Omit any picture, and return the remaining data exactly as written.

--- SOURCE EXCERPT ---
===

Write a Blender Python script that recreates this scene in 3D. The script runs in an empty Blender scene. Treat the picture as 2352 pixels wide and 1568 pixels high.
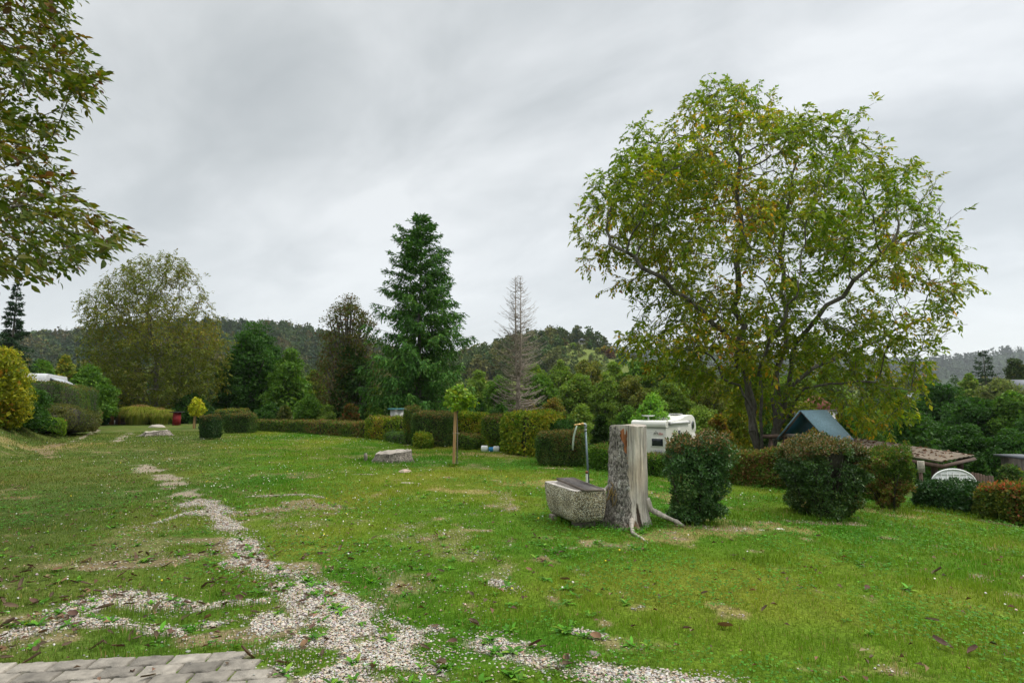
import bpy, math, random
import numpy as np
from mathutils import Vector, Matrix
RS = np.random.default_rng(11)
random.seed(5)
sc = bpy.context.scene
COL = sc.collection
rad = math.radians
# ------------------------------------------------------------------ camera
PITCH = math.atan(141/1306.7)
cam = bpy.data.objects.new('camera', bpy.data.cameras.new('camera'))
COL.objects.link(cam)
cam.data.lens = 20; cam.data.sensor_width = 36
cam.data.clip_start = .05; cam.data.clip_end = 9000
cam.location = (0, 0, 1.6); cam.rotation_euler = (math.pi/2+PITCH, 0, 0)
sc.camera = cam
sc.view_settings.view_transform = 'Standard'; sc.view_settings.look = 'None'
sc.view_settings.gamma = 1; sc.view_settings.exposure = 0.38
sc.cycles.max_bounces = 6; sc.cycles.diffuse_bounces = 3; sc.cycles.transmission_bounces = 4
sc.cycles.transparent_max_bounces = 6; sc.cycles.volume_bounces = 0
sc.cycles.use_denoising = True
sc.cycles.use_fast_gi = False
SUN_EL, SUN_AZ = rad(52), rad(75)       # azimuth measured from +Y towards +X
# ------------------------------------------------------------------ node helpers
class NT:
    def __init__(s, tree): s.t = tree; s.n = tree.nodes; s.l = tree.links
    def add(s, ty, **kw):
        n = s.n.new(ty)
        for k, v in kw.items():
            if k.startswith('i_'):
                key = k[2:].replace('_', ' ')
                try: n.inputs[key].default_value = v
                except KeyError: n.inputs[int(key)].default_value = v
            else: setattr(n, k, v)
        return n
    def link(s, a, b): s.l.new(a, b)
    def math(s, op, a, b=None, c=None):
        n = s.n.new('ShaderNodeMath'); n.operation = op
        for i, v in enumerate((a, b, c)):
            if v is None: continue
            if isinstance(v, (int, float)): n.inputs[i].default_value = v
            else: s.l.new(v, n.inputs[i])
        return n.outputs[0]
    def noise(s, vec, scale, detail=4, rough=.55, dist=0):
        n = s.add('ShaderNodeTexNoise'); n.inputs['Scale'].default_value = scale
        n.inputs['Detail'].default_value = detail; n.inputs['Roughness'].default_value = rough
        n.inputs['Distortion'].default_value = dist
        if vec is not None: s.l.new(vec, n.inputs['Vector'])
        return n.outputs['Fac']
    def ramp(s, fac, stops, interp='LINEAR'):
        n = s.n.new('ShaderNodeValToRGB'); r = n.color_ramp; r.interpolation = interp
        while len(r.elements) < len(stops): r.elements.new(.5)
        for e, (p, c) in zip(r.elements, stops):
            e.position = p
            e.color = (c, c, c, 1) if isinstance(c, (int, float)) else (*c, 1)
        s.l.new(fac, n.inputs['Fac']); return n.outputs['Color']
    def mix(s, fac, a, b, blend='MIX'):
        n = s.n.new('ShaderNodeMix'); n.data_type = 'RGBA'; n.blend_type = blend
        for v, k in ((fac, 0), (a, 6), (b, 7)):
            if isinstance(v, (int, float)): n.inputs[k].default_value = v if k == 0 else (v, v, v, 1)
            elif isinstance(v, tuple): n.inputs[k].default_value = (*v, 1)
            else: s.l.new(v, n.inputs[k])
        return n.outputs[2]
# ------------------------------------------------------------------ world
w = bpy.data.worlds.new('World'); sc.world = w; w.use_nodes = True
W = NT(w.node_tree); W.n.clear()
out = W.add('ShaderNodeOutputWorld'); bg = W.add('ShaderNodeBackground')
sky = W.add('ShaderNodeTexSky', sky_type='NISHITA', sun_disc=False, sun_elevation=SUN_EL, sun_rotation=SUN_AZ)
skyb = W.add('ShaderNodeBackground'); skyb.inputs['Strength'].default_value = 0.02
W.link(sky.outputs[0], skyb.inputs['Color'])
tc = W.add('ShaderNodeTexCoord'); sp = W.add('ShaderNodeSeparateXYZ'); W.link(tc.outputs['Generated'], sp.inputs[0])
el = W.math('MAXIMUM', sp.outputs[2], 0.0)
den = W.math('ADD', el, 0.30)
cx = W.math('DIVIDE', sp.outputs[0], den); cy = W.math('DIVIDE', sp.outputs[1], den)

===

--- PROBLEM SOLUTION ---
Write a Blender Python script that recreates this scene in 3D. The script runs in an empty Blender scene. Treat the picture as 2352 pixels wide and 1568 pixels high.
import bpy, math, random
import numpy as np
from mathutils import Vector, Matrix
RS = np.random.default_rng(11)
random.seed(5)
sc = bpy.context.scene
COL = sc.collection
rad = math.radians
# ------------------------------------------------------------------ camera
PITCH = math.atan(141/1306.7)
cam = bpy.data.objects.new('camera', bpy.data.cameras.new('camera'))
COL.objects.link(cam)
cam.data.lens = 20; cam.data.sensor_width = 36
cam.data.clip_start = .05; cam.data.clip_end = 9000
cam.location = (0, 0, 1.6); cam.rotation_euler = (math.pi/2+PITCH, 0, 0)
sc.camera = cam
sc.view_settings.view_transform = 'Standard'; sc.view_settings.look = 'None'
sc.view_settings.gamma = 1; sc.view_settings.exposure = 0.38
sc.cycles.max_bounces = 6; sc.cycles.diffuse_bounces = 3; sc.cycles.transmission_bounces = 4
sc.cycles.transparent_max_bounces = 6; sc.cycles.volume_bounces = 0
sc.cycles.use_denoising = True
sc.cycles.use_fast_gi = False
SUN_EL, SUN_AZ = rad(52), rad(75)       # azimuth measured from +Y towards +X
# ------------------------------------------------------------------ node helpers
class NT:
    def __init__(s, tree): s.t = tree; s.n = tree.nodes; s.l = tree.links
    def add(s, ty, **kw):
        n = s.n.new(ty)
        for k, v in kw.items():
            if k.startswith('i_'):
                key = k[2:].replace('_', ' ')
                try: n.inputs[key].default_value = v
                except KeyError: n.inputs[int(key)].default_value = v
            else: setattr(n, k, v)
        return n
    def link(s, a, b): s.l.new(a, b)
    def math(s, op, a, b=None, c=None):
        n = s.n.new('ShaderNodeMath'); n.operation = op
        for i, v in enumerate((a, b, c)):
            if v is None: continue
            if isinstance(v, (int, float)): n.inputs[i].default_value = v
            else: s.l.new(v, n.inputs[i])
        return n.outputs[0]
    def noise(s, vec, scale, detail=4, rough=.55, dist=0):
        n = s.add('ShaderNodeTexNoise'); n.inputs['Scale'].default_value = scale
        n.inputs['Detail'].default_value = detail; n.inputs['Roughness'].default_value = rough
        n.inputs['Distortion'].default_value = dist
        if vec is not None: s.l.new(vec, n.inputs['Vector'])
        return n.outputs['Fac']
    def ramp(s, fac, stops, interp='LINEAR'):
        n = s.n.new('ShaderNodeValToRGB'); r = n.color_ramp; r.interpolation = interp
        while len(r.elements) < len(stops): r.elements.new(.5)
        for e, (p, c) in zip(r.elements, stops):
            e.position = p
            e.color = (c, c, c, 1) if isinstance(c, (int, float)) else (*c, 1)
        s.l.new(fac, n.inputs['Fac']); return n.outputs['Color']
    def mix(s, fac, a, b, blend='MIX'):
        n = s.n.new('ShaderNodeMix'); n.data_type = 'RGBA'; n.blend_type = blend
        for v, k in ((fac, 0), (a, 6), (b, 7)):
            if isinstance(v, (int, float)): n.inputs[k].default_value = v if k == 0 else (v, v, v, 1)
            elif isinstance(v, tuple): n.inputs[k].default_value = (*v, 1)
            else: s.l.new(v, n.inputs[k])
        return n.outputs[2]
# ------------------------------------------------------------------ world
w = bpy.data.worlds.new('World'); sc.world = w; w.use_nodes = True
W = NT(w.node_tree); W.n.clear()
out = W.add('ShaderNodeOutputWorld'); bg = W.add('ShaderNodeBackground')
sky = W.add('ShaderNodeTexSky', sky_type='NISHITA', sun_disc=False, sun_elevation=SUN_EL, sun_rotation=SUN_AZ)
skyb = W.add('ShaderNodeBackground'); skyb.inputs['Strength'].default_value = 0.02
W.link(sky.outputs[0], skyb.inputs['Color'])
tc = W.add('ShaderNodeTexCoord'); sp = W.add('ShaderNodeSeparateXYZ'); W.link(tc.outputs['Generated'], sp.inputs[0])
el = W.math('MAXIMUM', sp.outputs[2], 0.0)
den = W.math('ADD', el, 0.30)
cx = W.math('DIVIDE', sp.outputs[0], den); cy = W.math('DIVIDE', sp.outputs[1], den)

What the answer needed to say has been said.